Actor Joseph Fiennes Reveals What Drew Him to the ‘Risen’ Film

English actor Joseph Fiennes has entertained audiences worldwide with his notable performances as William Shakespeare in “Shakespeare in Love” and Commisar Danilov in “Enemy at the Gates,” but his newest project has the moviegoing faith community very excited — and that makes Fiennes excited, too.

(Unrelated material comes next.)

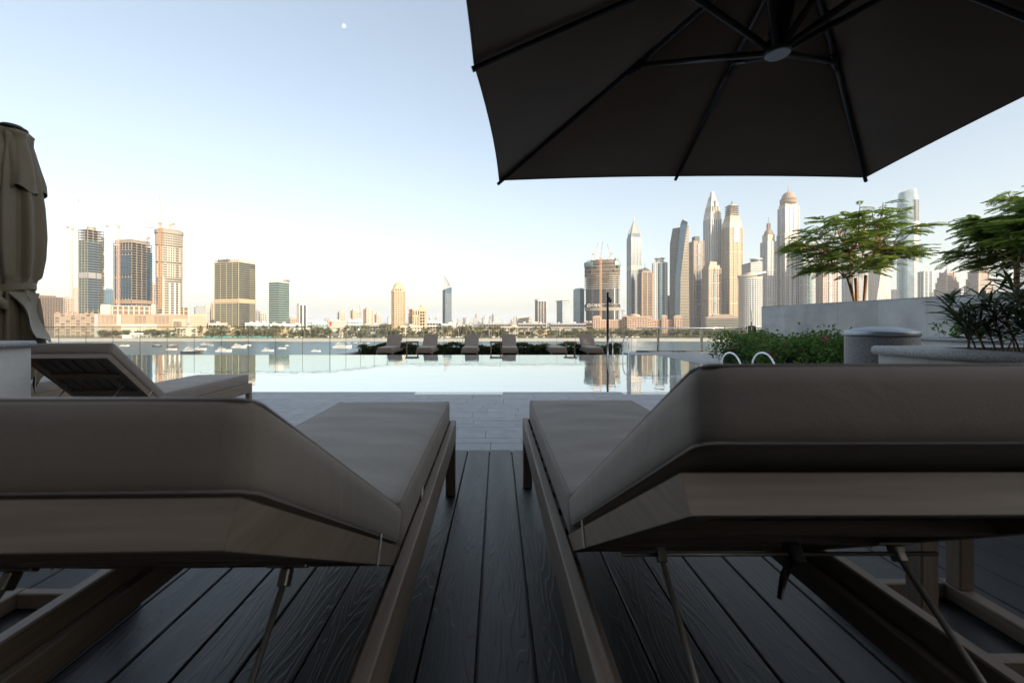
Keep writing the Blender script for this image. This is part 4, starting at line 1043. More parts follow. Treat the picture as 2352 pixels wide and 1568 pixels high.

Fiennes, 45, expressed his admiration for “Risen,” the Biblically-based film which details the search for Jesus Christ’s body that is eagerly anticipated by the the Christian community and is set to hit theaters Friday. In the film, Fiennes portrays the complex Clavius, a “non-believing” Roman military tribune who is assigned on a “manhunt” of sorts to solve the mystery of what happened to Jesus Christ’s body in the days following the crucifixion and resurrection, according to the film’s website. Tasked with the mission to disprove the “rumors” concerning the risen Messiah, Clavius finds himself caught between belief and unbelief as he encounters familiar characters such as Pontius Pilate, Jesus’ disciples and Mary Magdalene — all while the Roman army attempts to prevent a Jewish uprising from occurring in Roman-occupied Jerusalem.

“I do believe the film gets it right in terms of Scripture. Those who feel that what is right in Scripture is right in the film will feel that there’s a good balance there,” Fiennes told reporter Alissa Wilkinson during an interview posted Monday with Christianity Today. “The mindset, the conditioning, the belief system, the fallibility, the brilliance, and the faults in human nature [shown in Clavius] will always be modern. It’s got to be. That’s how I think stories survive.”

Fiennes also discussed with Wilkinson what he experienced and thought through as he attempted to bring to life the inner struggles of a secular Roman sifting through the conflicting religions and ideologies presented to his character throughout the course of the film.

“It’s a big thing to believe in Roman gods and be confronted with what Clavius witnessed, and then to become a full convert. I believe what you witness as an audience member is the seeds of conversion (if you want to use that word),” Fiennes told Wilkinson. “But certainly he’s at a crossroads; he can’t go back and he can’t move forward. He’s been irrevocably changed. and we can only guess which way he would go. … Roman brilliance is up against the spiritual mind of Christ and the disciples. However strong and powerful you are, that connection, that spirituality, that utter faith and belief is impenetrable.”

During the course of the interview, Wilkinson brought up the fact that Fiennes is no stranger to playing faith-based characters in films. In 2003, Fiennes portrayed Protestant reformer Martin Luther in the film “Luther,” and following “Risen,” Fiennes will be seen playing Olympic runner-turned-Chinese-missionary Eric Liddell in the film “The Last Race,” whose story was popularized in the 1981 film “Chariots of Fire.”

“Liddell lived and died by his resolute Christian beliefs and values. His values cost him his life, and it’s what I love — how far can you raise the bar when you give up your life for your beliefs?” Fiennes told Wilkinson. “These are very magnanimous, attractive figures. To have a chance to follow in their shoes, as it were, just for a film? I love that. I don’t know why.”